Boolean expression parsing involves evaluating complex logical expressions containing AND, OR, and NOT operations. Python can parse these expressions recursively by breaking them down into smaller components.

Boolean Expression Format

A boolean expression can be one of the following ?

• "t" − evaluates to True

• "f" − evaluates to False

• "!(expression)" − logical NOT of the inner expression

• "&(expr1,expr2,...)" − logical AND of 2 or more expressions

• "|(expr1,expr2,...)" − logical OR of 2 or more expressions

Algorithm Approach

We'll use a recursive approach with the following steps ?

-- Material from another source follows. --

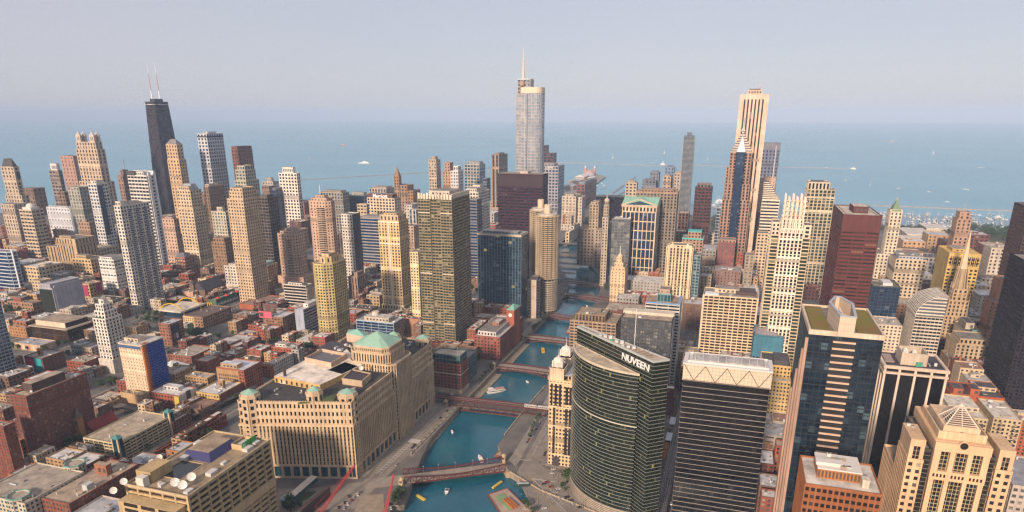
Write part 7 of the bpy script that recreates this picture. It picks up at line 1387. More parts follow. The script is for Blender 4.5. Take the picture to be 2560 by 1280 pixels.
b=track('dark elevated railway running along the canyon street beside the black tower',[(P0[0]-60,yv),(P0[0]+60,yv),(P1[0],yv),(520,yv)],ref='the elevated railway in the canyon street'); LY=yv
for k in range(3):
 x=at(1668,1150,6)[0]+k*17; m=MB()
 for j in range(6):m.box(x+j*2.6,x+j*2.6+.6,LY+4.6,LY+8.4,5.6,8.6)
 m.box(x,x+15,LY+4.8,LY+5.3,5,6.4); m.box(x,x+15,LY+8,LY+8.5,5,6.4); part(b,'orange_girder',m,plain((.42,.17,.03)))
for(u_,v_)in((1678,1052),(1673,1092)):P=at(u_,v_,10); m=MB(); m.box(P[0]-9,P[0]+9,LY+3,LY+8.5,9.8,10.4,0); m.box(P[0]-8,P[0]+8,LY+5,LY+6,6.2,9.8,1); m.box(P[0]-9,P[0]+9,LY+3.4,LY+8.2,6.3,6.8,2); part(b,'station_canopy',m,[plain((.40,.43,.47)),plain((.25,.25,.26)),plain((.3,.28,.25))])
track('black elevated railway curving through the low brick quarter',[tuple(at(u,v,6)[:2])for u,v in((205,998),(250,1006),(310,1016),(372,1030),(430,1037),(478,1038),(520,1026),(556,1004),(600,985),(640,965))],ref='the curving railway')
tri_slab('canyon_street',rect(30,700,LY-13,LY+13),-.2,.06,[lanem,lanem])
# red crane booms
def boom(label,A_,B_,w=2.2,ref=None):
 t_c=thing('crawler_crane',label,'crane',(A_[0],A_[1],0)); A2,B2=np.array([0,0,3.0]),np.array(B_)-np.array([A_[0],A_[1],0]); red=plain((.50,.05,.045),.5); m=MB(); d=(B2-A2); L=np.linalg.norm(d); d=d/L; s=np.cross(d,(0,0,1)); s/=np.linalg.norm(s); u=np.cross(s,d)
 cs=[(-1,-1),(1,-1),(1,1),(-1,1)]
 for a,c in cs:m.bar(A2+(s*a+u*c)*w/2,B2+(s*a+u*c)*w/4,.34)
 n=int(L/2.2)
 for k in range(n):
  f,g_=k/n,(k+1)/n; wf,wg=w/2*(1-f*.5),w/2*(1-g_*.5)
  for i in range(4):(a,c),(a2,c2)=cs[i],cs[(i+1)%4]; m.bar(A2+d*L*f+(s*a+u*c)*wf,A2+d*L*g_+(s*a2+u*c2)*wg,.18)
 m.build('lattice_boom',red,t_c); m=MB(); m.box(-2.4,2.4,-2,2,.8,3.4,0); m.box(-3.4,3.4,-2.8,-1.9,0,1.2,1); m.box(-3.4,3.4,1.9,2.8,0,1.2,1); m.build('crane_body',[red,plain((.06,.06,.06))],t_c); m=MB(); top=A2-np.array([d[0],d[1],0])*4+(0,0,9); m.bar(A2,top,.5); m.bar(top,B2,.12); m.bar(B2,B2-(0,0,L*.25),.12); m.build('gantry',red,t_c)
A_=at(800,1292,0); boom('red lattice crane boom leaning up across the stone block facade',A_,at(887,1163,26)); A_=at(962,1302,0); boom('red lattice crane boom standing beside the near bridge abutment',A_,at(984,1186,24),1.8)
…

• Parse single characters 't' and 'f' directly

• For operators, extract the operation type and recursively parse sub-expressions

• Apply the logical operation to all parsed results

Implementation

class Solution:
    def parseBoolExpr(self, expression):
        result, position = self.solve(expression, 0)
        return result
    
    def solve(self, expr, i):
        # Base cases: single boolean values
        if expr[i] == "f":
            return False, i + 1
        elif expr[i] == "t":
            return True, i + 1
        
        # Extract operator and skip opening parenthesis
        operator = expr[i]
        i = i + 2
        
        # Collect results from sub-expressions
        results = []
        while expr[i] != ")":
            if expr[i] == ",":
                i += 1
                continue
            result, i = self.solve(expr, i)
            results.append(result)
        
        # Apply the operator
        if operator == "&":
            return all(results), i + 1
        elif operator == "|":
            return any(results), i + 1
        else:  # operator == "!"
            return not results[0], i + 1

# Test the solution
solution = Solution()
print(solution.parseBoolExpr("|(!(t),&(t,f,t))"))
print(solution.parseBoolExpr("&(t,t,t)"))
print(solution.parseBoolExpr("!(f)"))

False
True
True

How It Works

Let's trace through the example "|(!(t),&(t,f,t))" ?

• Parse "|" operator with two sub-expressions

• First sub-expression: "!(t)" − NOT of True = False

• Second sub-expression: "&(t,f,t)" − AND of [True, False, True] = False

• Final result: OR of [False, False] = False

Key Points

• Recursive parsing: Each sub-expression is parsed independently

• Position tracking: The function returns both result and next position

• Built-in functions: Uses all() for AND and any() for OR operations

Conclusion

This recursive approach efficiently parses boolean expressions by breaking them into smaller components. The algorithm handles nested expressions naturally and uses Python's built-in all() and any() functions for clean logical operations.